YOUR OBJECTIVE:
Locate the word "parts" in the data below, then copy every line that holds it.

*****

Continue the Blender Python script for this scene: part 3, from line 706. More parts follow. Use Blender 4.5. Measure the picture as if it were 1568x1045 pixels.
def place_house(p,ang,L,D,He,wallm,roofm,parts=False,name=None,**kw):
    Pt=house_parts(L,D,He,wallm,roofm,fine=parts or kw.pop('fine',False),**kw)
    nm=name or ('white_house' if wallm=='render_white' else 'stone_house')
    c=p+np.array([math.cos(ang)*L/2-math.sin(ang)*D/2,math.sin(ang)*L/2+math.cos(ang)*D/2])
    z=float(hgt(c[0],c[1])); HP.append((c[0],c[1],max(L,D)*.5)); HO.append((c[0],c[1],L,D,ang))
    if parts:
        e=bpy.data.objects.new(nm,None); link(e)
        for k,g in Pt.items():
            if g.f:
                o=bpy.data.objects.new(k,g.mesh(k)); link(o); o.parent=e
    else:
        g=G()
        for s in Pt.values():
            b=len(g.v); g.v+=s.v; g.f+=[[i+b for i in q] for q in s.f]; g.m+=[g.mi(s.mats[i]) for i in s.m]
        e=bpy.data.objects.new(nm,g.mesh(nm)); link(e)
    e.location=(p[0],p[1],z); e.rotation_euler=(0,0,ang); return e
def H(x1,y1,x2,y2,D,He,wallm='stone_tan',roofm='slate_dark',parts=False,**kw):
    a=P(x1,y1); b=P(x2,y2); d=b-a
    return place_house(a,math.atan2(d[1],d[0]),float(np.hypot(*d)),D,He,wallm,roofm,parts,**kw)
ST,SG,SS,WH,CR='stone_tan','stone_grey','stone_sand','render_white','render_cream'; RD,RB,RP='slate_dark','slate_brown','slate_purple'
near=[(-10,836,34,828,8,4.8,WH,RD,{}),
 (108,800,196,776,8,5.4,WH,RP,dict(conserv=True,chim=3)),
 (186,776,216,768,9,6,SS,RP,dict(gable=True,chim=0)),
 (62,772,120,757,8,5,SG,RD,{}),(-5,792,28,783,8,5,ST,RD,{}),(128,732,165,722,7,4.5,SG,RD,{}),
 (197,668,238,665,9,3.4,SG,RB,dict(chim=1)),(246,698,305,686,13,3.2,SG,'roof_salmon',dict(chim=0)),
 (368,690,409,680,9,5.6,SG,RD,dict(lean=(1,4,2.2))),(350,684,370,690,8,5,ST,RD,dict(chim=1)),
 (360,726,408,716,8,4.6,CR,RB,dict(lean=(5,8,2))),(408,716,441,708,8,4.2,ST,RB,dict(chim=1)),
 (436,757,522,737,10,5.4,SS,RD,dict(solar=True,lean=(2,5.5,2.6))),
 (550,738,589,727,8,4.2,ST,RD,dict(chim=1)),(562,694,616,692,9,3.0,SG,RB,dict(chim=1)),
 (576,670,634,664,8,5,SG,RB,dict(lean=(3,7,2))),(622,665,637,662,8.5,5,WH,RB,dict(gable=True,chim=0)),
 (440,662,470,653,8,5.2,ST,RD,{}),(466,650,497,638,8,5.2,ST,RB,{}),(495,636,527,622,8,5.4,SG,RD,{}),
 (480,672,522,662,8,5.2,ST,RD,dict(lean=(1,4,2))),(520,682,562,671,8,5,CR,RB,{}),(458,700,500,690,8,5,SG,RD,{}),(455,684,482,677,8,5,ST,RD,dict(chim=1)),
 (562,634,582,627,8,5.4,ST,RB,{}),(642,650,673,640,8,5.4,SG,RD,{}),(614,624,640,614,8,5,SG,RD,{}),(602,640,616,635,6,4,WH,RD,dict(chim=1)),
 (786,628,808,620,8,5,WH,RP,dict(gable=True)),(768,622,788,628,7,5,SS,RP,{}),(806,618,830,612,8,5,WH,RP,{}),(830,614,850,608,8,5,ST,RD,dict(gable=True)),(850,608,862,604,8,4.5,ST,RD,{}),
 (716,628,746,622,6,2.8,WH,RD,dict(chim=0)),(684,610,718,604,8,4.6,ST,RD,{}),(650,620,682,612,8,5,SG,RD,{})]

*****

THE OUTPUT:
Continue the Blender Python script for this scene: part 3, from line 706. More parts follow. Use Blender 4.5. Measure the picture as if it were 1568x1045 pixels.
def place_house(p,ang,L,D,He,wallm,roofm,parts=False,name=None,**kw):
    Pt=house_parts(L,D,He,wallm,roofm,fine=parts or kw.pop('fine',False),**kw)
    if parts:
def H(x1,y1,x2,y2,D,He,wallm='stone_tan',roofm='slate_dark',parts=False,**kw):
    return place_house(a,math.atan2(d[1],d[0]),float(np.hypot(*d)),D,He,wallm,roofm,parts,**kw)